The man with the hook
Vanishing hitchhiker
Bloody Mary
the Scarecrow
And the old, bury your wallet at a crossroads at midnight and you can bring someone back from the dead.
I used to study and collect this stuff in college - been a long time since I've thought about it though - about twenty years.
(Sigh, feel old now.)
Also, someone once said in an lj post something along the lines that if John Winchester were to transfer to the Jossverse, he'd be Daniel Holtz, and despite only having seen glimpses of the man so far, I see the point.
Definitely. Or Principal Wood - who was BTVS' version of ATS' Holtz. Found Holtz more interesting. In some ways Dean reminds me a lot of Wood in Whedon's shows.

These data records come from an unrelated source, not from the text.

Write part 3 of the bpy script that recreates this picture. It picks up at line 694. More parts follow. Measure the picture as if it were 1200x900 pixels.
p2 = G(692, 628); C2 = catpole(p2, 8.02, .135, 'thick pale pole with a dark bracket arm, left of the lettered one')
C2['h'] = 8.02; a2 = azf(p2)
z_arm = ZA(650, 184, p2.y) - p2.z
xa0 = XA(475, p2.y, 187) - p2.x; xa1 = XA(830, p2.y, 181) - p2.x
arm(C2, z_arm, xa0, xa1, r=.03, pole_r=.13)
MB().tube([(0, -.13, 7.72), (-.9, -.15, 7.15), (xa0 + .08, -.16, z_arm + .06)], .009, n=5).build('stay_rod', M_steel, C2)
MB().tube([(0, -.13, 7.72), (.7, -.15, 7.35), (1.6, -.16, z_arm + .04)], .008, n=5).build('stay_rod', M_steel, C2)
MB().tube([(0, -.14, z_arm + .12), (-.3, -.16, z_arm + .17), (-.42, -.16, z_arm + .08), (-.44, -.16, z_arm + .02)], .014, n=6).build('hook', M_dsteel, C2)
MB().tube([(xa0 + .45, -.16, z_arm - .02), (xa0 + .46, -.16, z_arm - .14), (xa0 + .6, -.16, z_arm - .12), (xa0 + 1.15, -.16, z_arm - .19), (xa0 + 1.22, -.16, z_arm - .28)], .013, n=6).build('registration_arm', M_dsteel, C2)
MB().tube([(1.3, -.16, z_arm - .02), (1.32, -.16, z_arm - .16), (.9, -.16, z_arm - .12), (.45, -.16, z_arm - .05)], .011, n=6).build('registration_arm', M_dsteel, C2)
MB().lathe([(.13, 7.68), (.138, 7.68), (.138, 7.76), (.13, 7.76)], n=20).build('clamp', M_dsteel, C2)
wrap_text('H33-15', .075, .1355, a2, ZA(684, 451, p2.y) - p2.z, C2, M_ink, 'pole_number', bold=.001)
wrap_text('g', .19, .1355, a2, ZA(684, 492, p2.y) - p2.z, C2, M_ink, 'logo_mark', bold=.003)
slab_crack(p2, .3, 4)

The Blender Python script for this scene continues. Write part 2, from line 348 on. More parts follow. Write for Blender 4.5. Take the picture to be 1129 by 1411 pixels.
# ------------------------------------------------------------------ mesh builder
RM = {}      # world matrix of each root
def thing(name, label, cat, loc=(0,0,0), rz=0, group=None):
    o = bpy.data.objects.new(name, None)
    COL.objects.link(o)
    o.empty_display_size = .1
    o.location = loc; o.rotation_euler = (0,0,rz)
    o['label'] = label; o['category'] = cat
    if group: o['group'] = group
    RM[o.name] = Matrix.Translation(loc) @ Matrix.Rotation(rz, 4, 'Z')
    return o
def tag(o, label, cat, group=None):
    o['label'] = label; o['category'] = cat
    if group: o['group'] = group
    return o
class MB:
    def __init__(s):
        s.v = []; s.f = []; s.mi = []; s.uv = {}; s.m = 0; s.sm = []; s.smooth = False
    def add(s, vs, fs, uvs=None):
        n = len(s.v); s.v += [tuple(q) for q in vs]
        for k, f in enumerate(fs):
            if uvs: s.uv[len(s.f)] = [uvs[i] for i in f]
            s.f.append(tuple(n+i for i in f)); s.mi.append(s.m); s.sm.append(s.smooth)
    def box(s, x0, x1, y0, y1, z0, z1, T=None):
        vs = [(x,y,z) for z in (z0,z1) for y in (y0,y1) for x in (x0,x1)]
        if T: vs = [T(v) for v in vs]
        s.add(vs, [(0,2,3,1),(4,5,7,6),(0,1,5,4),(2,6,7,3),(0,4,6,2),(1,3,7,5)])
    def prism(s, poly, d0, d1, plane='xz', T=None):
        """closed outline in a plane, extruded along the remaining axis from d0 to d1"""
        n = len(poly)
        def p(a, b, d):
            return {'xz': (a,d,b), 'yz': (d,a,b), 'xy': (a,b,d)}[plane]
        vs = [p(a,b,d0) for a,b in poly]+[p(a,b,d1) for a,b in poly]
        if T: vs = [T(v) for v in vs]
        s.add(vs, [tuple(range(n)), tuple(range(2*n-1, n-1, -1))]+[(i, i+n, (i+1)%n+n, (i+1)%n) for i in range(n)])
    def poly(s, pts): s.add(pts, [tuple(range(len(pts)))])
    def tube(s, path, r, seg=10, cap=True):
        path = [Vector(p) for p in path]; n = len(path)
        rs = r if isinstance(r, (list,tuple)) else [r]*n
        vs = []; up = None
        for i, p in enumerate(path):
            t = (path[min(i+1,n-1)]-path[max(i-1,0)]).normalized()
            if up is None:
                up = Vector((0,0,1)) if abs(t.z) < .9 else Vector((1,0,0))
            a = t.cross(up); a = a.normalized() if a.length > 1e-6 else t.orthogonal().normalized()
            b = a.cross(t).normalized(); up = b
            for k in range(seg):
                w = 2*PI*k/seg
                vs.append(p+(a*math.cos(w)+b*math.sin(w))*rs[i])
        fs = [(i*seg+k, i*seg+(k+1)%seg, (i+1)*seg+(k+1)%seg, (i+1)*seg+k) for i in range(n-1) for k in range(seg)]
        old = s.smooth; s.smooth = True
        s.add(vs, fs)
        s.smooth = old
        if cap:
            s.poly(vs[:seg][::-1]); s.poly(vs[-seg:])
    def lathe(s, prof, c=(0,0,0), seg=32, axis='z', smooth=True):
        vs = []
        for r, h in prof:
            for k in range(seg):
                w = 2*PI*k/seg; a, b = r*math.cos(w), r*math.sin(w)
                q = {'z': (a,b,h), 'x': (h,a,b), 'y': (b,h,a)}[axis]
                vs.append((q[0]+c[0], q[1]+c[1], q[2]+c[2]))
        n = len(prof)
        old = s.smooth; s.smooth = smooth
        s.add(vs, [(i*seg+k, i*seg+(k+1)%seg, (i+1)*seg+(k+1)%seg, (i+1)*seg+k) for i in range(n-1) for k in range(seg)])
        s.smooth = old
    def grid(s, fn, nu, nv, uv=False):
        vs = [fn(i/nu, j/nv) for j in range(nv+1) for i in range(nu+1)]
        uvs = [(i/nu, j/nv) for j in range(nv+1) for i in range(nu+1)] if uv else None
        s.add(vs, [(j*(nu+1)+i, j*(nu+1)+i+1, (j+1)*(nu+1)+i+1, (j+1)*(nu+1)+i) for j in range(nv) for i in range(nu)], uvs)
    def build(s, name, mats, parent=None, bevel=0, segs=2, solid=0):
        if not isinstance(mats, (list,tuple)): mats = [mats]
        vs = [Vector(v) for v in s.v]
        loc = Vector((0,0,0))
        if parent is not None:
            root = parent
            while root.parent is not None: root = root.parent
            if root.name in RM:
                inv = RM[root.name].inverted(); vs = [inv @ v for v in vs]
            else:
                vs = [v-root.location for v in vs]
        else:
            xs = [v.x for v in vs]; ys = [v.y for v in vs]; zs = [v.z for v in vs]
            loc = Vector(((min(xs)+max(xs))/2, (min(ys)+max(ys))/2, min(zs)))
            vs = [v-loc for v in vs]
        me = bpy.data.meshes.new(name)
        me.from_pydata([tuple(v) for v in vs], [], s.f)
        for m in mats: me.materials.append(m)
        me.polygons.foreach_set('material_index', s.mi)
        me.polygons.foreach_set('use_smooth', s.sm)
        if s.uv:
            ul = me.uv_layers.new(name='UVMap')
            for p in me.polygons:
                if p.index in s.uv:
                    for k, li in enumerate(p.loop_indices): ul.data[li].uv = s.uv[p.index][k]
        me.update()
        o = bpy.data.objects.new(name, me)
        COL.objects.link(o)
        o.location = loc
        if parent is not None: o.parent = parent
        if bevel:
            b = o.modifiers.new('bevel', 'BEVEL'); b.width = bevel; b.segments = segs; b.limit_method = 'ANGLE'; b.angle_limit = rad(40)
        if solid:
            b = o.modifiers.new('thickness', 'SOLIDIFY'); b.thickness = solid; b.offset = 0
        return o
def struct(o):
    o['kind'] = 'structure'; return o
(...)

It's interesting - both shows are comments on the old Western and slasher horror flicks - a la Carpenter and Roger Cormen and
Sam Rami (who made fun of them). Buffy seems to be a send-up of those flicks, while Supernatural appears to pay homage to them. Angel also paid homage but in a different way. Watching Supernatural makes me miss Angel quite a bit, actually. Angel felt more innovative and adult to me. SPN feels very cliche at times in comparison.